Moving on. However, it is really hard to not talk about work with you are out with coworkers. Whether it is swapping stories about horrible guests or overly expressing frustrations about fellow coworkers. Even though in reality, work should be the LAST thing you should want to talk about since it consumes 90% of your life. But that's just where the conversation always ends up. We stroke up a conversation about bartending at TRH and everyone there put in there two cents. It was just a minor conversation of a night full of many different topics. This was at least a month ago.
So about a week or so ago, I get approached by a manager who asked me if I told a co-worker two things. 1. That I was going to be a bartender and 2. a current bartender was getting fired. Um, what? Got to love the restaurant business. Lies, bullshit & drama.

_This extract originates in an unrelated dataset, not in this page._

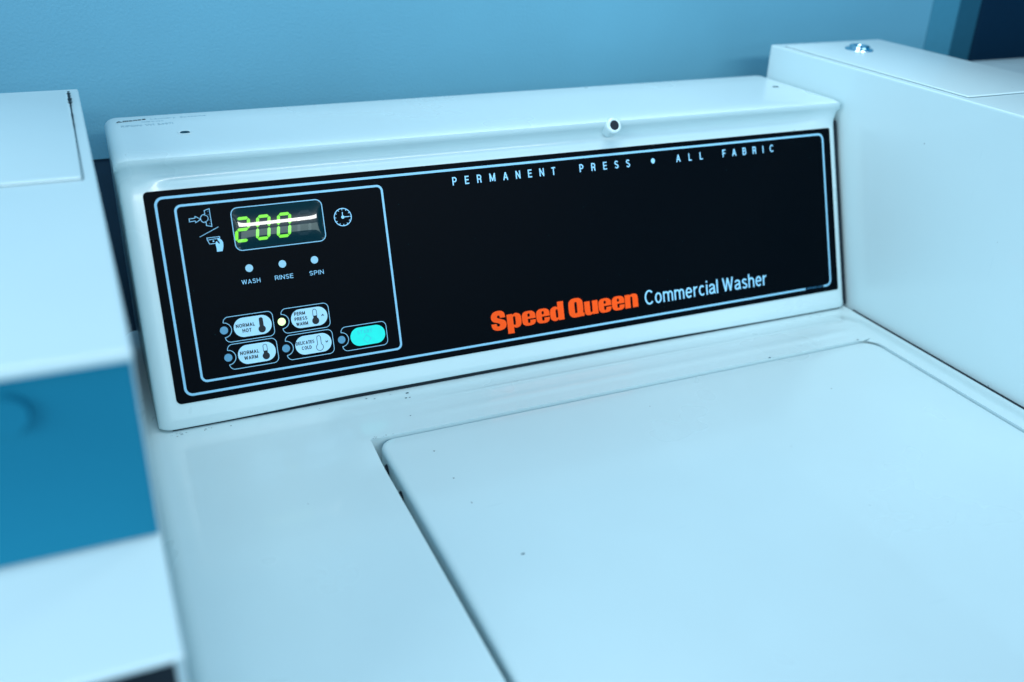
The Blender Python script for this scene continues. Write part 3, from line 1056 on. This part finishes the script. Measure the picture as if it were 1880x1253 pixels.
# ------------------------------------------------------------------ coin boxes
def make_coin_box():
    root = thing("coin_box", "", "coin box", (0, 0, -.93), "narrow white coin boxes beside the washer")
    w = .1495
    prof = [(.158, -.93), (.158, .225), (-.306, .225), (-.306, .2195), (-.297, .2195), (-.297, .1317), (-.374, .1317),
            (-.374, .1285), (-.364, .1285), (-.364, -.93)]
    b = extrude_profile(prof, 0, w, .0015, 4)
    bm_obj("case", b, ENAMEL_SIDE, root)
    bm_obj("front_plate", box_bm(.0012, w - .0012, -.2995, -.290, .1330, .2188, .0006, 1), BLUEPLATE, root)
    bm_obj("coin_mechanism", box_bm(.004, w - .004, -.3665, -.35, -.12, .1275, .0015, 2), RUBBER, root)
    # round coin heads on the mechanism
    for x, z, r in ((w - .022, .098, .0165), (w - .066, .098, .0165), (w - .110, .098, .0165)):
        b = bmesh.new()
        bmesh.ops.create_cone(b, cap_ends=True, segments=36, radius1=r, radius2=r * .86, depth=.010)
        bmesh.ops.rotate(b, verts=b.verts, cent=(0, 0, 0), matrix=Matrix.Rotation(radians(90), 3, 'X'))
        bmesh.ops.translate(b, verts=b.verts, vec=(x, -.371, z))
        bm_obj("coin_knob", b, DARKWALL, root)
    # small key lock on the blue plate
    b = bmesh.new()
    bmesh.ops.create_cone(b, cap_ends=True, segments=32, radius1=.0085, radius2=.0075, depth=.004)
    bmesh.ops.rotate(b, verts=b.verts, cent=(0, 0, 0), matrix=Matrix.Rotation(radians(90), 3, 'X'))
    bmesh.ops.translate(b, verts=b.verts, vec=(w - .047, -.3012, .203))
    bm_obj("plate_lock", b, BLUEPLATE, root)
    # access cover let into the top
    x0, x1, y0, y1 = .0085, w - .0075, -.0800, .1440
    bm_obj("cover_gap", box_bm(x0 - .0009, x1 + .0009, y0 - .0011, y1 + .0006, .2240, .22522), GRIME, root, smooth=False)
    lp = rrect(x0, y0, x1, y1, .0015, 3)
    bm = bmesh.new()
    prev = None
    for ins, z in ((0, .2246), (0, .2258), (.0003, .2262), (.0010, .2264)):
        l2 = rrect(x0 + ins, y0 + ins, x1 - ins, y1 - ins, .0015, 3)
        cur = [bm.verts.new((p[0], p[1], z)) for p in l2]
        if prev:
            n = len(cur)
            for i in range(n):
                bm.faces.new((prev[i], prev[(i + 1) % n], cur[(i + 1) % n], cur[i]))
        prev = cur
    bm.faces.new(prev)
    cov = bm_obj("cover", bm, ENAMEL_SIDE, root, angle=50)
    b = bmesh.new()
    prof = [(.0140, .2264), (.0138, .2272), (.0118, .2278), (.0105, .2279), (.0102, .2300), (.0090, .2309), (.0060, .2311), (.0055, .2302), (.0012, .2302)]
    prev = None
    for rr, z in prof:
        cur = [b.verts.new((.0715 + rr * cos(2 * pi * i / 36), .108 + rr * sin(2 * pi * i / 36), z)) for i in range(36)]
        if prev:
            for i in range(36):
                b.faces.new((prev[i], prev[(i + 1) % 36], cur[(i + 1) % 36], cur[i]))
        prev = cur
    b.faces.new(prev)
    bm_obj("round_lock", b, CHROME, cov, angle=30)
    for ch in root.children:
        ch.location = (0, 0, .93)
    return root


cb = make_coin_box()
cb.location = (.6605, .018, -.93)
cb.scale = (1, 1.08, 1)
cb['label'] = "tall narrow white coin box with round chrome lock, right of the black control panel"
cb2 = copy_tree(cb)
cb2.location = (-.1700, 0, -.93)
cb2.scale = (1, 1, 1)
cb2['label'] = "narrow white coin box at the left edge with blue front plate, blurred in the foreground"
# dirt packed into the seam of the left cover
bm = bmesh.new()
for i in range(26):
    y = .142 - i * .0042 - random.random() * .003
    n = 8; rx = random.uniform(.0006, .0016) * (1.3 if i < 10 else .7); ry = random.uniform(.0012, .0030)
    vs = [bm.verts.new((.1495 - .0070 + rx * cos(2 * pi * k / n) * random.uniform(.7, 1.1), y + ry * sin(2 * pi * k / n), .2266)) for k in range(n)]
    bm.faces.new(vs)
g = bm_obj("grime_specks", bm, RUBBER, cb2, smooth=False)
g.location = (0, 0, .93)
g['kind'] = 'stuff'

What do I do? Just not talk to coworkers about work anymore? Since that is an impossibility, I just need to be more careful about what I say in front of certain people. Certain people who take what you say, turn around and make shit up. Noted.
I was extremely upset about it because I definitely stay away from drama and I just started there. That is not the impression that I wanted to make. Oh well, people are going to think whatever they want to think. Take it and move on. As Will Ferrell so eloquently stated in Old School, "Keep on truckin'."

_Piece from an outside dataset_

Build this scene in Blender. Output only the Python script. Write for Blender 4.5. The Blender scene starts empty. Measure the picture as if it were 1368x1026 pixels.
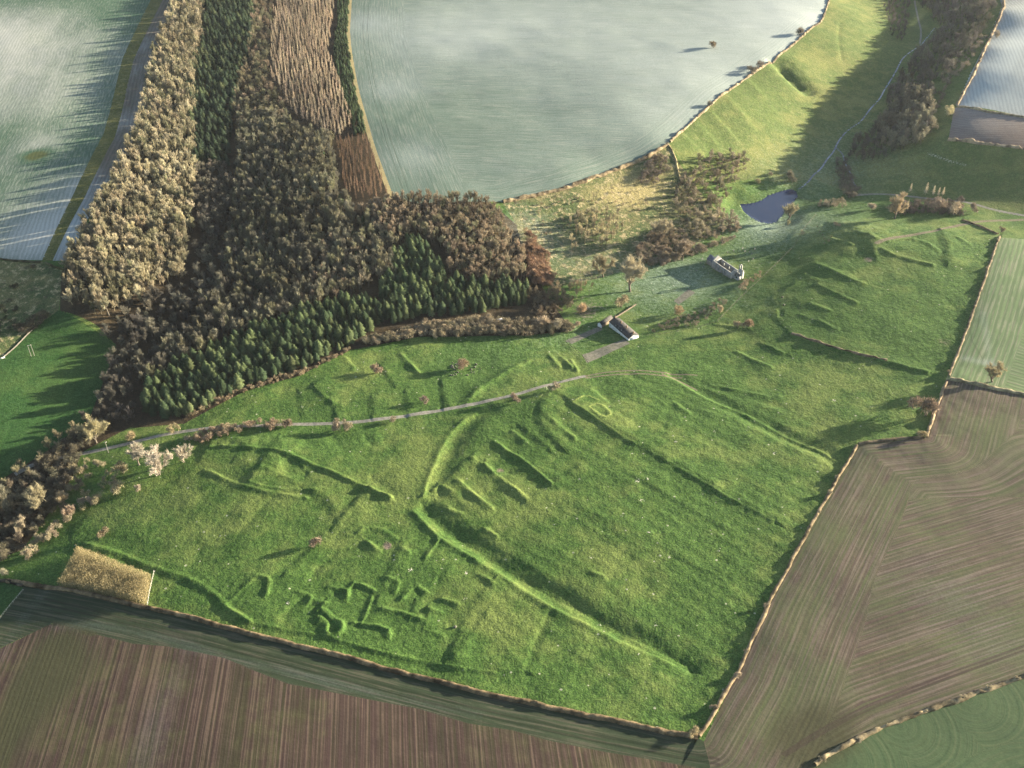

Also in an after-work conversation with fellow coworkers, I had some tell me, "You know who you remind me of? Maci from 16 and Pregnant." My response: "Ummm, I look pregnant?"
He assured me that I didn't look pregnant. He also said that it was my personality that was more resonate of her than my looks.
So I decided to do a little research on Maci. Maci is a teenager from Chattanooga, Tennessee who got knocked up her sophomore year of high school by her boyfriend Ryan. She named the kid Bentley. And I'll name my child Maserati.
She was involved in cheerleading, softball and dirt bikes in high school. Strike 1. I don't even know how to hold pom poms properly. Strike 2. I have zero aim whatsoever. Try to hit a target and instead, I'll hit someone behind me. Strike 3. Bikes scare me and I yell at strangers on bikes who don't wear helmets. Not seeing the similarity...
I hate that shit like that happens to me but I believe that this fellow co-worker meant well. Even though he compared me to a pregnant 16 year old. I mean, Maci is pretty. Minus the whole getting knocked up in high school, putting herself on an MTV reality show and now exploiting her family through magazines to make her quick 5 minutes of fame.
"You should've gone to China, you know, 'cause I hear they give away babies like free iPods. You know, they pretty much just put them in those t-shirt guns and shoot them out at sporting events."